* WHAT YOU ARE ASKED TO DO *
Repeat the material verbatim. Images are excluded from the copy.

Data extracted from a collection

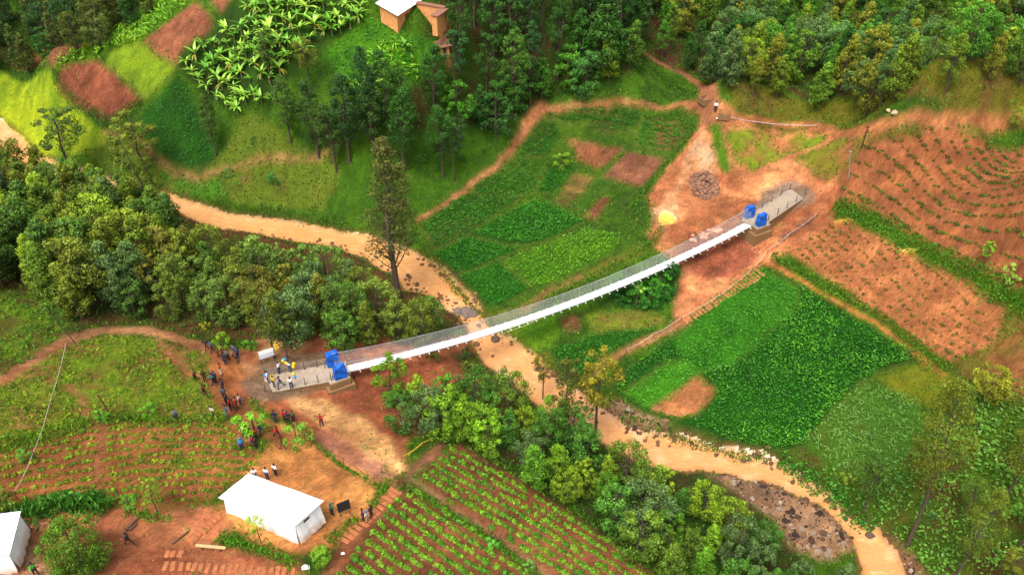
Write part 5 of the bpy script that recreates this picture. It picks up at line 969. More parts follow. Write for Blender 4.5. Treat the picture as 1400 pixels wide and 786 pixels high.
# ---------------- stones
def stone_mesh(seed):
    bm = bmesh.new(); bmesh.ops.create_icosphere(bm, subdivisions=2, radius=1)
    for v in bm.verts: v.co *= 1 + .35 * mnoise.noise(v.co * 1.3 + Vector((seed * 9.1, 0, 0))); v.co.z *= .7
    me = bpy.data.meshes.new('stone'); bm.to_mesh(me); bm.free(); me.materials.append(M_rock); return me
SM = [stone_mesh(i) for i in range(5)]
def stone(x, y, z, s, c, label, cat='stone', group=None):
    o = link('stone', SM[rng.integers(5)], M_rock); o.location = (x, y, z); o.scale = (s * rng.uniform(.8, 1.4), s * rng.uniform(.7, 1.1), s * rng.uniform(.6, 1)); o.rotation_euler = (rng.uniform(-.3, .3), rng.uniform(-.3, .3), rng.uniform(0, 6.3)); o.color = tuple(c) + (1,); return tag(o, label, cat, group)
pc2 = g(963, 253); 
for i in range(190):
    a = rng.uniform(0, 6.28); r_ = math.sqrt(rng.random()); x = pc2.x + 2.2 * r_ * math.cos(a); y = pc2.y + 3.3 * r_ * math.sin(a); c = A(150,108,84) * rng.uniform(.4, 1.1)
    stone(x, y, float(Hat(x, y)) + .5 * (1 - r_) + rng.uniform(0, .08), rng.uniform(.24, .38), c, 'broken brown stone in the heap beside the far bridge end', group='stones heaped beside the far bridge end')
def stoneline(ps, n, s, c, label, group, spread=.4):
    pg = poly(ps); k = len(pg) - 1
    for i in range(n):
        t = rng.random() * k; j = int(t); f = t - j; x, y = pg[j] * (1 - f) + pg[j+1] * f + rng.normal(0, spread, 2); stone(x, y, float(Hat(x, y)) + .05, rng.uniform(*s), np.asarray(c) * rng.uniform(.6, 1.2), label, group=group)
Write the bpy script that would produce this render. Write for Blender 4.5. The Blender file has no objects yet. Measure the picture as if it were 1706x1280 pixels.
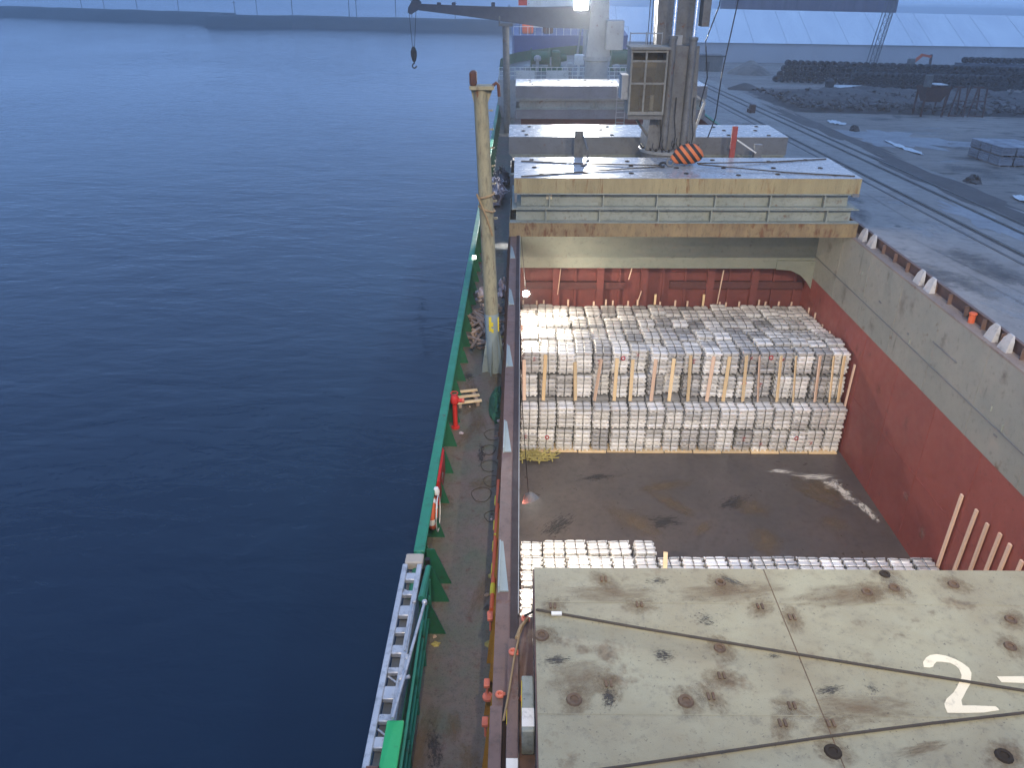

* EXERCISE SOLUTION *
Write part 5 of the bpy script that recreates this picture. It picks up at line 969. More parts follow. Write for Blender 4.5. Treat the picture as 1400 pixels wide and 786 pixels high.
# ---------------- stones
def stone_mesh(seed):
    bm = bmesh.new(); bmesh.ops.create_icosphere(bm, subdivisions=2, radius=1)
    for v in bm.verts: v.co *= 1 + .35 * mnoise.noise(v.co * 1.3 + Vector((seed * 9.1, 0, 0))); v.co.z *= .7
    me = bpy.data.meshes.new('stone'); bm.to_mesh(me); bm.free(); me.materials.append(M_rock); return me
SM = [stone_mesh(i) for i in range(5)]
def stone(x, y, z, s, c, label, cat='stone', group=None):
    o = link('stone', SM[rng.integers(5)], M_rock); o.location = (x, y, z); o.scale = (s * rng.uniform(.8, 1.4), s * rng.uniform(.7, 1.1), s * rng.uniform(.6, 1)); o.rotation_euler = (rng.uniform(-.3, .3), rng.uniform(-.3, .3), rng.uniform(0, 6.3)); o.color = tuple(c) + (1,); return tag(o, label, cat, group)
pc2 = g(963, 253); 
for i in range(190):
    a = rng.uniform(0, 6.28); r_ = math.sqrt(rng.random()); x = pc2.x + 2.2 * r_ * math.cos(a); y = pc2.y + 3.3 * r_ * math.sin(a); c = A(150,108,84) * rng.uniform(.4, 1.1)
    stone(x, y, float(Hat(x, y)) + .5 * (1 - r_) + rng.uniform(0, .08), rng.uniform(.24, .38), c, 'broken brown stone in the heap beside the far bridge end', group='stones heaped beside the far bridge end')
def stoneline(ps, n, s, c, label, group, spread=.4):
    pg = poly(ps); k = len(pg) - 1
    for i in range(n):
        t = rng.random() * k; j = int(t); f = t - j; x, y = pg[j] * (1 - f) + pg[j+1] * f + rng.normal(0, spread, 2); stone(x, y, float(Hat(x, y)) + .05, rng.uniform(*s), np.asarray(c) * rng.uniform(.6, 1.2), label, group=group)
Write the bpy script that would produce this render. Write for Blender 4.5. The Blender file has no objects yet. Measure the picture as if it were 1706x1280 pixels.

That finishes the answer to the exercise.